Для сельского сердца Есенина загадочной тягой были цилиндр и шик автомашины, для Высоцкого, сорванца города, такой же необходимостью на грани чуда стали кони и цветы с нейтральной полосы.
«Чуть помедленнее, кони, чуть помедленнее», но кони несли, как несли его кони!
В нем нашла себя нота городских окраин, дворов, поспешно заасфальтированной России — та же российская есенинская нота, но не крестьянского уклада, а уже нового, городского. Поэтому так близок он и шоферу, и генералу, и актрисе — детям перестроенной страны.
Кто сказал, что самородки рождаются лишь у ручьев, в заповедных рощах, в муромских лесах? Что только пастушки и подпаски — народные
Смерть его вызвала море стихов, в том числе и народных. В них главное — искренность. Мне показывали несколько моих, которые я видел впервые. Увы, должен сказать, что мне принадлежат лишь три посмертных стихотворения его памяти. Еще одно, «Реквием», тогда называвшийся «Оптимистическим», я написал при его жизни, в семидесятом году, после того как его реанимировал Л. О. Бадалян:
О златоустом блатаре
рыдай, Россия!
Какое время на дворе —
таков мессия.
Страшно, как по-другому читается это сейчас. Ему эти стихи нравились. Он показывал их отцу. Когда русалка прилетала, он просил меня читать ей их.
Трудно писать еще о нем, такая мука слушать его пленки — так жив он во всех нас.
На десятилетии Таганки, «червонце», он спел мне в ответ со сцены:
От наших лиц остался профиль детский,
Но первенец был сбит, как птица, влет.
Привет тебе, Андрей, Андрей, Андрей Андреич
Вознесенский.
И пусть второго бог тебе пошлет…
Страшно сейчас услышать его живой голос с пленки из бездны времен и судеб. Он никогда не жаловался. В поэзии он имел сильных учителей.

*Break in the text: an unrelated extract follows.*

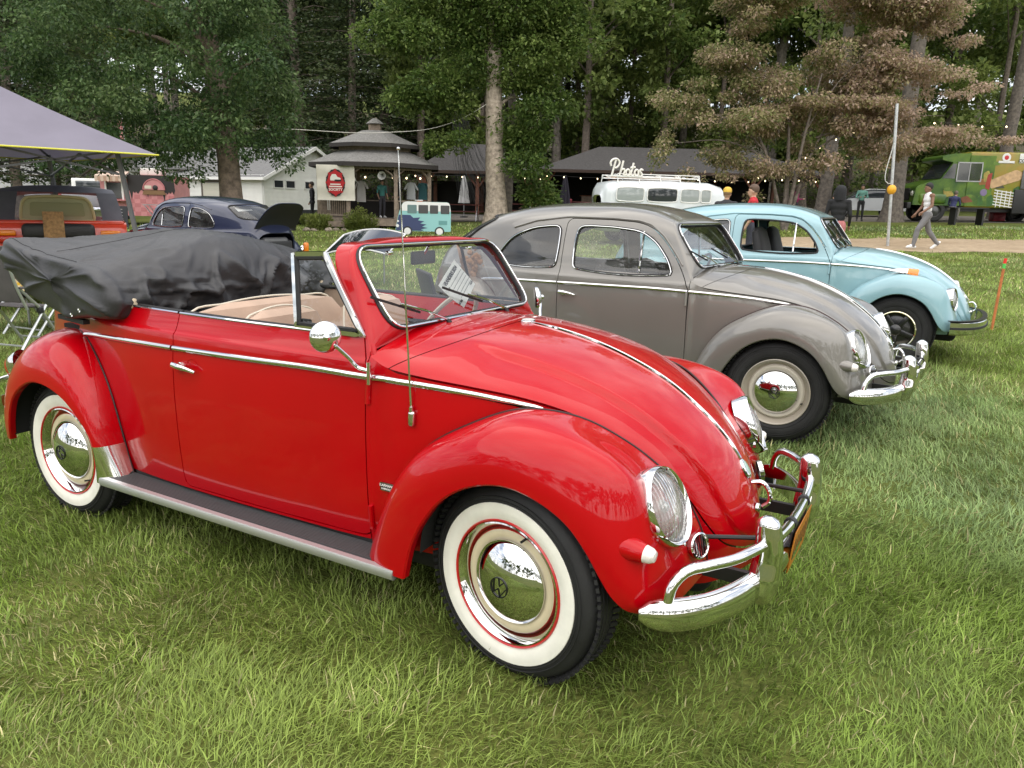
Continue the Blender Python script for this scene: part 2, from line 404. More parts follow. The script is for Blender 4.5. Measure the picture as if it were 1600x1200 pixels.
def hood_half():
    """left half of the scuttle and bonnet skin; returns points (NT x NS x 3), the row parameter runs 0..13"""
    t = np.linspace(0, 13, NT); k = np.arange(14.0)
    C = cs(k, F_C)(t); E = cs(k, F_E)(t); fm = math.radians(74); ph = np.linspace(0, 1, NS)*fm
    s = np.sin(ph)/math.sin(fm); w = (1-np.cos(ph))/(1-math.cos(fm))
    x = C[:, 0:1]+(E[:, 0:1]-C[:, 0:1])*w; z = C[:, 1:2]+(E[:, 2:3]-C[:, 1:2])*w; y = E[:, 1:2]*s
    # raised centre field of the bonnet, bounded by a soft swage that runs down to the nose
    lim = np.interp(t, [0, 2, 3, 6, 9, 11.5, 13], [.55, .60, .66, .70, .74, .80, .8])[:, None]; amt = np.interp(t, [0, 2.0, 2.9, 9.5, 11.5, 13], [0, 0, .020, .020, .006, 0])[:, None]
    e = np.clip((s[None, :]-lim)/.05+.5, 0, 1); e = e*e*(3-2*e); e = e*(1-np.clip((s[None, :]-lim)/(1-lim), 0, 1)**1.6)
    tx = np.gradient(C[:, 0]); tz = np.gradient(C[:, 1]); nl = np.hypot(tx, tz); nx, nz = (-tz/nl)[:, None], (tx/nl)[:, None]
    P = np.stack([x-nx*amt*e*np.sign(nz+1e-9), y, z-np.abs(nz)*amt*e], -1)
    return P, t, np.repeat(s[None, :], NT, 0)
def quarter_half():
    """left front side panel below the bonnet edge and the apron round the nose"""
    t = np.linspace(0, 13, 100); k = np.arange(14.0); E = cs(k, F_E)(t); n = 26; out = []
    fade = np.interp(t, [0, 5, 9, 13], [1, 1, .3, 0])
    for i in range(len(t)):
        z = np.linspace(E[i, 2]-.0065*np.interp(t[i], [.9, 1.3], [0, 1]), .27, n); y = E[i, 1]+(V_(z)-V_(E[i, 2]))*fade[i]+.004*np.interp(t[i], [.9, 1.3, 10, 11], [0, 1, 1, 0])
        if t[i] > 12.4: y = E[i, 1]*np.ones(n)
        x = E[i, 0]+np.interp(t[i], [0, 6, 10, 13], [0, 0, .08, 0.0])*(E[i, 2]-z)/.3*.3-np.interp(t[i], [9, 13], [0, .06])*((E[i, 2]-z)/.1)**2*.05
        out.append(np.stack([x, y, z], 1))
    return np.array(out)
def fender(bead, lip, e=2.6, n_t=64, n_s=26, rise=None, lipin=.024):
    """mudguard skin between the bead on the body and the lip round the wheel; left side (y > 0)"""
    Bd = spline(bead, n_t); Lp = spline(lip, n_t)
    # match by fraction so rows fan round the wheel
    ph = np.linspace(0, math.pi/2, n_s); a = np.sin(ph)**(2/e); w = 1-np.cos(ph)**(2/e)
    P = np.empty((n_t, n_s, 3))
    for i in range(n_t):
        b, l = Bd[i], Lp[i]
        P[i, :, 0] = b[0]+(l[0]-b[0])*w; P[i, :, 2] = b[2]+(l[2]-b[2])*w; P[i, :, 1] = b[1]+(l[1]-b[1])*a
    if rise is not None:
        fr = np.linspace(0, 1, n_t); P += rise(fr[:, None], (ph/(math.pi/2))[None, :])
    # rolled lip
    r1 = P[:, -1]+np.array([0, -.004, 0]); cen = Lp.mean(0); 
    ctr = np.array([cen[0], 0, .33]); d = ctr[None, :]-P[:, -1]; d[:, 1] = 0; d /= np.linalg.norm(d, axis=1)[:, None]
    l1 = P[:, -1]+d*.006+np.array([0, -.006, 0]); l2 = l1+np.array([0, -lipin, 0])
    P = np.concatenate([P, l1[:, None], l2[:, None]], 1)
    return P
FB = [(-.602, .612, .245), (-.575, .615, .33), (-.536, .62, .43), (-.472, .622, .56), (-.38, .618, .675), (-.23, .598, .775), (-.03, .552, .853), (.14, .497, .836), (.255, .445, .775), (.35, .395, .70), (.43, .35, .61), (.483, .318, .51), (.512, .30, .42), (.522, .295, .34)]
FL = [(-.385, .748, .245), (-.368, .752, .315), (-.345, .757, .385), (-.29, .764, .485), (-.215, .768, .575), (-.10, .771, .645), (.012, .771, .668), (.135, .770, .642), (.225, .766, .59), (.29, .760, .515), (.335, .750, .44), (.37, .738, .385), (.405, .718, .35), (.44, .69, .335)]
RB = [(-2.005, .615, .245), (-2.03, .618, .33), (-2.07, .624, .495), (-2.139, .618, .663), (-2.238, .60, .783), (-2.363, .565, .855), (-2.5, .525, .872), (-2.65, .475, .835), (-2.79, .425, .735), (-2.89, .395, .60), (-2.945, .385, .45), (-2.955, .39, .33)]
RL = [(-2.10, .735, .235), (-2.088, .742, .33), (-2.10, .748, .43), (-2.17, .757, .53), (-2.27, .763, .61), (-2.39, .766, .650), (-2.49, .766, .652), (-2.605, .762, .607), (-2.70, .754, .53), (-2.765, .742, .43), (-2.805, .728, .35), (-2.83, .715, .305)]
def front_rise(f, p):
    """the headlamp shoulder of the front mudguard"""
    A = np.exp(-((f-.715)/.12)**2)*np.exp(-((p-.46)/.27)**2)
    return np.stack([A*.062, A*.004, A*.036], -1)
HL_C, HL_TILT, HL_RW, HL_RH = np.array([.452, .541, .625]), math.radians(24), .100, .120
def surf_lookup(P):
    """returns y(x, z) read off a surface given as points"""
    Q = P.reshape(-1, 3)
    def f(xz):
        xz = np.asarray(xz, float).reshape(-1, 2); out = np.empty(len(xz))
        for i, (x, z) in enumerate(xz):
            d = (Q[:, 0]-x)**2+(Q[:, 2]-z)**2; k = np.argpartition(d, 6)[:6]; w = 1/(d[k]+1e-8)
            A = np.c_[np.ones(6), Q[k, 0]-x, Q[k, 2]-z]; sw = np.sqrt(w)
            c, *_ = np.linalg.lstsq(A*sw[:, None], Q[k, 1]*sw, rcond=None); lo, hi = Q[k, 1].min()-.004, Q[k, 1].max()+.004
            out[i] = min(max(c[0], lo), hi)
        return out
    return f
def grid_mesh(P, flip=False):
    n, m = P.shape[:2]
    return P.reshape(-1, 3), grid_faces(n, m, flip=flip)
def both(VF, weldit=True):
    a = join(VF, mirror_y(VF))
    return weld(*a) if weldit else a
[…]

Он был тих в жизни, добр к друзьям, деликатен, подчеркнуто незаметен в толпе. В театре он был вроде меньшого любимого брата. Он по-детски собирал зажигалки. В его коллекции лежит «Рон-сон», который я ему привез из Лондона. Его все любили, что редко в актерской среде, но гибельность аккомпанировала ему — не в переносном смысле, а в буквальном.
Однажды на репетиции «Гамлета» в секунду его назначенного выхода на место, где он должен был стоять, упала многотонная конструкция. Она прихлопнула гамлетовский гроб, который везли на канате. Высоцкий, к счастью, заговорился за сценой.
Он часто бывал и певал у нас в доме, особенно когда мы жили рядом с Таганкой, пока аллергия не выгнала меня из города.
Там, на Котельнической, мы встречали новый, 1965 год под его гитару.
Заходите, читатель, ищите стул, а то располагайтесь на полу. Хватайте объятые паром картофелины и ускользающие жирные ломти селедки. Наливайте что бог послал! Пахнет хвоей, разомлевшей от свечек. Эту елку неожиданно пару дней назад завез Владимир с какими-то из своих персонажей.
Гости, сметя все со стола — никто не был богат тогда, — жаждут пищи духовной.
Ностальгический Булат, основоположник струнной стихии в стихе, с будничной властностью настраивает незнакомую гитару и, глянув на Олю, поет своего «Франсуа Вийона». Разве он думал тогда, что ему придется написать «Черного московского аиста»?
Будущий Воланд, а пока Веня Смехов, каламбурит в тосте. Когда сквозь года я вглядываюсь в эти силуэты, на них набегают гости других ночей той квартиры, и уже не разобрать, кто в какой раз забредал.